Around the globe there is much suffering among children. The World Health Organization has worked very hard with governments and non-governmental organizations to reduce child mortality and malnutrition. Still, wars, natural catastrophes and poverty have combined in hindering the promise of many children. In the industrialized nations, children are often stripped of their innocence and robbed of healthy and realistic dreams by the obscenities and distortions of the media. They learn to be entertained first by violence and then by sex at a very early age.

In the U.S., there has been a dramatic rise in working mothers and children in need of day care. Until 1960, about three quarters of American mothers with small and school age children were at home and one quarter in the work place. By 1980 those figures were reversed. About three quarters of U.S. mothers with small and school aged children were in the work place and one quarter full-time at home. By the latter 1990s, that figure dropped to around 15%.

In 1998 the U.S. Bureau of Labor Statistics estimates that the number of child-bearing age women working outside the home will reach 44 million by 2000. Thus, approximately 60% of mothers with children under the age of 6 are in the work force and an at least 60% of children under age 6 are in some form of child care. More than 70% of all children in child care are intrusted to non-relatives.

A national study by Yale University researchers in 1997 determined 86% of child care centers offering "poor to mediocre care." Another study (in August, 1998 sponsored by the Children’s Defense Fund and Child Care Action Campaign) found 70% of families with children 6 years experiencing extremely difficulty in finding quality and affordable care. Of these respondents, 68% said they would be very likely to vote for candidates who favor supports for child care and preschool activities. In this survey, 73% of Americans want the federal government to support child care as it now does college tuition costs.

Adults and societies that become concerned with the health and welfare of children are enriched in the present as well as being strengthened in the future. All social forces that contribute to a child’s growing up to be a healthy and responsible adult are good; all that hinders development to full manhood and womanhood is wrong and ought to be corrected.

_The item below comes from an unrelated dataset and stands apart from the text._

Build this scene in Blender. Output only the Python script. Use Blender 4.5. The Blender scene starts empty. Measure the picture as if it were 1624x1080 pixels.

QUESTIONS FOR REFLECTION AND DISCUSSION

  1. What was your childhood like? What do you consider a healthy childhood and what would you consider an unhealthy childhood situation?
  2. How do the family, community, media, schools, and other social systems socialize children in your situation? What do you see as the positive and negative factors in this socialization?
  3. In what ways do you want your children raised as you were raised, and in what ways do you want it to differ.

 

IMPLICATIONS

  1. Imagine yourself coming into a foreign culture. What they give their children as gifts, how stories are told to children, what music they learn, and the discipline and instruction they receive, will all reveal the health of that society.
  2. With further study, we should be able to predict the coming teen culture and the adult culture following it from what is going on in the lives of children today.